The 2015/16 El Niño drought proved to be the worst drought Swaziland has experienced since 1992. In total nominal monetary terms, the drought cost Swaziland minimally E3.843 billion, representing a 7.01% of Swaziland’s Gross Domestic Product (GDP) in 2016 or 18.58% of government expenditure in 2016. Despite the significant drought losses, the country has on paper a solid Disaster Risk Management (DRM) Policy (2010). However, even with extensive experience from past droughts in 2009/10, 2007, 2001, and 1992, the country is still struggling to become drought proof. The reason Swaziland is so affected by drought is that the country’s economic backbone rests on agriculture. The inherent vulnerability to drought is that the food production system in the country is still highly
dependent on direct rainfall. Due to chronic drought-like conditions in the Shiselweni and Lubombo regions, households in these regions are now discouraged from participating in agriculture. To illustrate, an assessment of agricultural assets in households reveals that household participation in
agriculture is less than 30%, with a measly national average of 25.3%. As a result, the country is now too dependent on the international, basically South African, market for its basic food needs. The implication is that as droughts become more frequent, their impact on the country will be detrimental to the economy, particularly on rural livelihoods.

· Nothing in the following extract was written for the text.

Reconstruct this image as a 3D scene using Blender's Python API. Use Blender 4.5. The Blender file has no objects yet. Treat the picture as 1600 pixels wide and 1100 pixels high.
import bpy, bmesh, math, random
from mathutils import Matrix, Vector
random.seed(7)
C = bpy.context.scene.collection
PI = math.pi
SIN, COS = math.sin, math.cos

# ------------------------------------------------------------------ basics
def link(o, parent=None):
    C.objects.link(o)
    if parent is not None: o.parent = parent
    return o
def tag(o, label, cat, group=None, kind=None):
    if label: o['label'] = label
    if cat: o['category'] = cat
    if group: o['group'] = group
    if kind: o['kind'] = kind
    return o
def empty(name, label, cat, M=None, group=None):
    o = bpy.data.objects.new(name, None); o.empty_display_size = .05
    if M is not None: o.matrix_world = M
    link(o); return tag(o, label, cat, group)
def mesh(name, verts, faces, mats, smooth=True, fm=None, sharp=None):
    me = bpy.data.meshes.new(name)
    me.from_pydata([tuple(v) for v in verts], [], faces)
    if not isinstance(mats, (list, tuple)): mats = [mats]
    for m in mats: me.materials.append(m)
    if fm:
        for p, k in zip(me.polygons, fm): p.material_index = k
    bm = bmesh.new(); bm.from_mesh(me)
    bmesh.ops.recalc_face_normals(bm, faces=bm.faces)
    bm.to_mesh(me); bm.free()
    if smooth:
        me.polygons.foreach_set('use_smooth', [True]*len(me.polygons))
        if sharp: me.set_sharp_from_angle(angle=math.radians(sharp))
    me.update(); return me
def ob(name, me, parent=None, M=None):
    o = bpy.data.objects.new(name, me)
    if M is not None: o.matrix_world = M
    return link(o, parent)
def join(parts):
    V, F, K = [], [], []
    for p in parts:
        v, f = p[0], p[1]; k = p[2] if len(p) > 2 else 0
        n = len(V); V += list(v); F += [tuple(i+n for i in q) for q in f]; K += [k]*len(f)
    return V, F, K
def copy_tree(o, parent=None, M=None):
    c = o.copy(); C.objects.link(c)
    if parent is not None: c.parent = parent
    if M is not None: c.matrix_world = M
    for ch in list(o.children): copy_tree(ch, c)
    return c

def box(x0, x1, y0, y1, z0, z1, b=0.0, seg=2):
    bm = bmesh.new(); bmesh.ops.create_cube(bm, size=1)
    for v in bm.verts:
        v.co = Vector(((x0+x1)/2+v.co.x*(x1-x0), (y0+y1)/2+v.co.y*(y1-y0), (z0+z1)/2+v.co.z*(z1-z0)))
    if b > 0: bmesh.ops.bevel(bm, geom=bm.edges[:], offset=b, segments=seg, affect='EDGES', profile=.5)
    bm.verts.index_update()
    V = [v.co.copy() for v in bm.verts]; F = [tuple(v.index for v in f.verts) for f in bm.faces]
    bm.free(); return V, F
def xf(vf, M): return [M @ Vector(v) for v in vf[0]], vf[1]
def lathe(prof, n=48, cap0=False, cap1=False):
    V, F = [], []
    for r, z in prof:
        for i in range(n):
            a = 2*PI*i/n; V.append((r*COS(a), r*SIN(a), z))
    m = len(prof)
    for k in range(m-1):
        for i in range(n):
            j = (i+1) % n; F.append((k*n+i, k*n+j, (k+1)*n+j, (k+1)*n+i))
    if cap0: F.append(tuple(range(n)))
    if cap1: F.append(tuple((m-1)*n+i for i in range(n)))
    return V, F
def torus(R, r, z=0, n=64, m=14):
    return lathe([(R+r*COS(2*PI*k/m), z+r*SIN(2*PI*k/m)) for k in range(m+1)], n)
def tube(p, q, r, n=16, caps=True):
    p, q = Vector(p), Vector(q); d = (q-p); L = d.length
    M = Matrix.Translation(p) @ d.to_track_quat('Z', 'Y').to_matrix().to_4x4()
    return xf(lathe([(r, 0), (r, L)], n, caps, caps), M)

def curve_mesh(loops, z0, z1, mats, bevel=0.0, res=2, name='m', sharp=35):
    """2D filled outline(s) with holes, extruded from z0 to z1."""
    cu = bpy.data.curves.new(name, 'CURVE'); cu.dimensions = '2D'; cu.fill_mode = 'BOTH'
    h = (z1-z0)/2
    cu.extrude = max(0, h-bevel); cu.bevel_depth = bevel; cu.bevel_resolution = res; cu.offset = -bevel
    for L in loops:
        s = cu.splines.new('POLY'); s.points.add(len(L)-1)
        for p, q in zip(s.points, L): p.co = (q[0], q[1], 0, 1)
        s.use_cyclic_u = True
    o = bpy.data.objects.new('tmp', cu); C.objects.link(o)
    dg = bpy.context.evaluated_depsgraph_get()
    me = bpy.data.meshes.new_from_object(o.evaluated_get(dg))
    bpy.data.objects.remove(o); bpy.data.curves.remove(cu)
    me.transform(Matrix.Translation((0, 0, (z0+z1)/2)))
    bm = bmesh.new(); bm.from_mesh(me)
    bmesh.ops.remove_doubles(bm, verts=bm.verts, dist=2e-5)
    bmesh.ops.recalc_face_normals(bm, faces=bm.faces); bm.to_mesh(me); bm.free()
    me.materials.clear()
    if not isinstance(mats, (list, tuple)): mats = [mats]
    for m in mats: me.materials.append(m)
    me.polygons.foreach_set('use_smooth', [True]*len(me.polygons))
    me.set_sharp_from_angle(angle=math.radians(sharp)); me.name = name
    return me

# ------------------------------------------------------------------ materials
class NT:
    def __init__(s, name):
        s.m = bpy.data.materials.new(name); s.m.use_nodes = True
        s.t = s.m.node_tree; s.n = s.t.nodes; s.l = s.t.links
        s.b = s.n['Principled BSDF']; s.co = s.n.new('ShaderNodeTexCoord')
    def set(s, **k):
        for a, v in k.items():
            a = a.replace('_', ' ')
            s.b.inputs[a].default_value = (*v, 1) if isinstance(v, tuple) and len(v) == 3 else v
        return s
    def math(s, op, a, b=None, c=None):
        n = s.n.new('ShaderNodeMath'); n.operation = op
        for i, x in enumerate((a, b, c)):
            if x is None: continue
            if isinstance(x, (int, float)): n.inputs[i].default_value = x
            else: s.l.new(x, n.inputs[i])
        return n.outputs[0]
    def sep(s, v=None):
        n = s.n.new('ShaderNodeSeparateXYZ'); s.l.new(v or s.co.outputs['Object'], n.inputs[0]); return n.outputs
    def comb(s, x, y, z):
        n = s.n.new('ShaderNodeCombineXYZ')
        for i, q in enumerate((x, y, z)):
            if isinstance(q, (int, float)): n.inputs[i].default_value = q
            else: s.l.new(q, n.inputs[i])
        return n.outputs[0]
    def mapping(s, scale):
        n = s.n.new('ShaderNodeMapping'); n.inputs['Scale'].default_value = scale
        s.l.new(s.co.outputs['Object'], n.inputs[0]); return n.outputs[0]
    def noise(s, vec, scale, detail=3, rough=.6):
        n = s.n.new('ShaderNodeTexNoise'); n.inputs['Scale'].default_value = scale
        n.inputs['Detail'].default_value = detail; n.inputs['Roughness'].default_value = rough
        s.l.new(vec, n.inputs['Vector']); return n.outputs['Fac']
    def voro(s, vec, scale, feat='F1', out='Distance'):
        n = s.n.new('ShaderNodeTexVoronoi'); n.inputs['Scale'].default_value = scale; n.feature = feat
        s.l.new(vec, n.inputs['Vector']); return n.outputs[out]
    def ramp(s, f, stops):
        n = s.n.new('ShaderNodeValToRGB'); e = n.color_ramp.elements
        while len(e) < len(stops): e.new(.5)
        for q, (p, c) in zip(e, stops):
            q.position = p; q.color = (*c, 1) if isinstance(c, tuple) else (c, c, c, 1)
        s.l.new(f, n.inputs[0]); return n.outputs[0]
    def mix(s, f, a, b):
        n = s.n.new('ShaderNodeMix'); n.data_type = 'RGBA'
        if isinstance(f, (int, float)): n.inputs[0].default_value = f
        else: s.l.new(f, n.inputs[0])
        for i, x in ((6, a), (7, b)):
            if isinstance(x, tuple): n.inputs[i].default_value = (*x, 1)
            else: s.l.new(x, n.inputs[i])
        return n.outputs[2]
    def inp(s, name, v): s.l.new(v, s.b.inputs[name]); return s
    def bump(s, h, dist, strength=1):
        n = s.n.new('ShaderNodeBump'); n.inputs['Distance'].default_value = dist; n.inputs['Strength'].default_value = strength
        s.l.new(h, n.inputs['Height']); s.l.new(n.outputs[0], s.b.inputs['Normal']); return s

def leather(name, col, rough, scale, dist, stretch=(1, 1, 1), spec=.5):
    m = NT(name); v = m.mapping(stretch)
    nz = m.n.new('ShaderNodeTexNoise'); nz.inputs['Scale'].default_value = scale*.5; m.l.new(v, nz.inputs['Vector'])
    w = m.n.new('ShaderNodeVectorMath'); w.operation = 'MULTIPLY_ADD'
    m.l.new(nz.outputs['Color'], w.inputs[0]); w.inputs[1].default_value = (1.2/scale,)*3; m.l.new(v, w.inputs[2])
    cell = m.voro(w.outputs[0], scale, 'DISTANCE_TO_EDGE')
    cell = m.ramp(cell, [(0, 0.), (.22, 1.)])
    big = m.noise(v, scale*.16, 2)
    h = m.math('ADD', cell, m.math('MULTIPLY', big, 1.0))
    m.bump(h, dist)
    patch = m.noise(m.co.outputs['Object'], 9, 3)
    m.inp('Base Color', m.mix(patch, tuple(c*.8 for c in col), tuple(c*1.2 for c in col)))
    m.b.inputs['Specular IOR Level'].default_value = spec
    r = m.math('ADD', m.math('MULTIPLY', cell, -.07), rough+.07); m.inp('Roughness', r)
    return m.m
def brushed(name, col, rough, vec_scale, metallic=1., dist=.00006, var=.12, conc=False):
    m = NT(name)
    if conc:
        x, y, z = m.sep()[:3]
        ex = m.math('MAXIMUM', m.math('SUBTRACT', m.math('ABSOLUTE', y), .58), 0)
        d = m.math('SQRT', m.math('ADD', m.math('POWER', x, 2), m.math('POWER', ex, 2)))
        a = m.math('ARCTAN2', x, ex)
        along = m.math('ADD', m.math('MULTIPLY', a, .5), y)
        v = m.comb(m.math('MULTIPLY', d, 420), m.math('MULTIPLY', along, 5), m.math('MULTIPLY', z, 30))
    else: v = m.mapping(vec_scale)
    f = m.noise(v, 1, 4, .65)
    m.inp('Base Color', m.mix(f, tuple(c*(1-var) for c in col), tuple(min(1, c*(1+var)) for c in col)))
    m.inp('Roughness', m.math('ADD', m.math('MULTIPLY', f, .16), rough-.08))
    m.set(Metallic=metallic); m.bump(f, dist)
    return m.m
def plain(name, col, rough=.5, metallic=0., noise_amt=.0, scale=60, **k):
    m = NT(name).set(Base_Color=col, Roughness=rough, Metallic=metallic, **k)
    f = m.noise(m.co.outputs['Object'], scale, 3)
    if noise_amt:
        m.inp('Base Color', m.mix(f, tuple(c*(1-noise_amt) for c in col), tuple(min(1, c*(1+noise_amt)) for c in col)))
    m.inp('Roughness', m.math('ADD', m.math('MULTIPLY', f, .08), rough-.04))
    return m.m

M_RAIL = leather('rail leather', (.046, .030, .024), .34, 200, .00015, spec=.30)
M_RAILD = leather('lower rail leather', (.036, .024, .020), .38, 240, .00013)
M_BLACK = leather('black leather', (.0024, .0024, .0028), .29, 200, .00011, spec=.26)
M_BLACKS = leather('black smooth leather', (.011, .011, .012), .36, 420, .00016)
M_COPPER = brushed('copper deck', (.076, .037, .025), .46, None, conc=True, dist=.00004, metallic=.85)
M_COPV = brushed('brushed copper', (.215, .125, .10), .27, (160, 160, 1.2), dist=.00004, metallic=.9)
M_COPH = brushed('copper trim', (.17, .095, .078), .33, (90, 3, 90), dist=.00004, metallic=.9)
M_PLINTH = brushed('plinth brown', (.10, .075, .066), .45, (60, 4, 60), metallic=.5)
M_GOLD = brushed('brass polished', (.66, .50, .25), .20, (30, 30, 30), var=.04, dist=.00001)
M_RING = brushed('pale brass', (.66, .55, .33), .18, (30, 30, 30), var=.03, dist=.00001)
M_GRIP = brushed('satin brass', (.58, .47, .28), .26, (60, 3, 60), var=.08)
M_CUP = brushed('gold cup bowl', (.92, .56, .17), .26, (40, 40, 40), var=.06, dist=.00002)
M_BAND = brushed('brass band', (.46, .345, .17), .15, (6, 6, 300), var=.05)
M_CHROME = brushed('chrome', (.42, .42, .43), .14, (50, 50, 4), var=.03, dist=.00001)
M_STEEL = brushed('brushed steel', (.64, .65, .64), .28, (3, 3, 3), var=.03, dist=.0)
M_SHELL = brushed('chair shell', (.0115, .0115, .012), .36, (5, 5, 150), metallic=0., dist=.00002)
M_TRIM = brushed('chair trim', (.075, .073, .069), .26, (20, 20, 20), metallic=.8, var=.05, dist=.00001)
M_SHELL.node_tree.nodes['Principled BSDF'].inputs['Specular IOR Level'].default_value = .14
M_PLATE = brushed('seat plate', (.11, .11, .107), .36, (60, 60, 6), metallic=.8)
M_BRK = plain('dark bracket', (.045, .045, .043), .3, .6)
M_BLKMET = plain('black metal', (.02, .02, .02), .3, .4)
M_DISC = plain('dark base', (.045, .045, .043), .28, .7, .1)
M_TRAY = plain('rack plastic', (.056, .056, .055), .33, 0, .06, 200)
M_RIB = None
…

The Swaziland Vulnerability Assessment Report (July 2016) indicates that more than half of the population in the country (638,251 people) requires livelihood support, mainly food support due to the drought. Hence, to adequately prepare the country for future droughts, the implementation of the DRM Policy should focus on strengthening water harvesting and storage infrastructure to increase food crop production under irrigation – targeting such investments at the household level.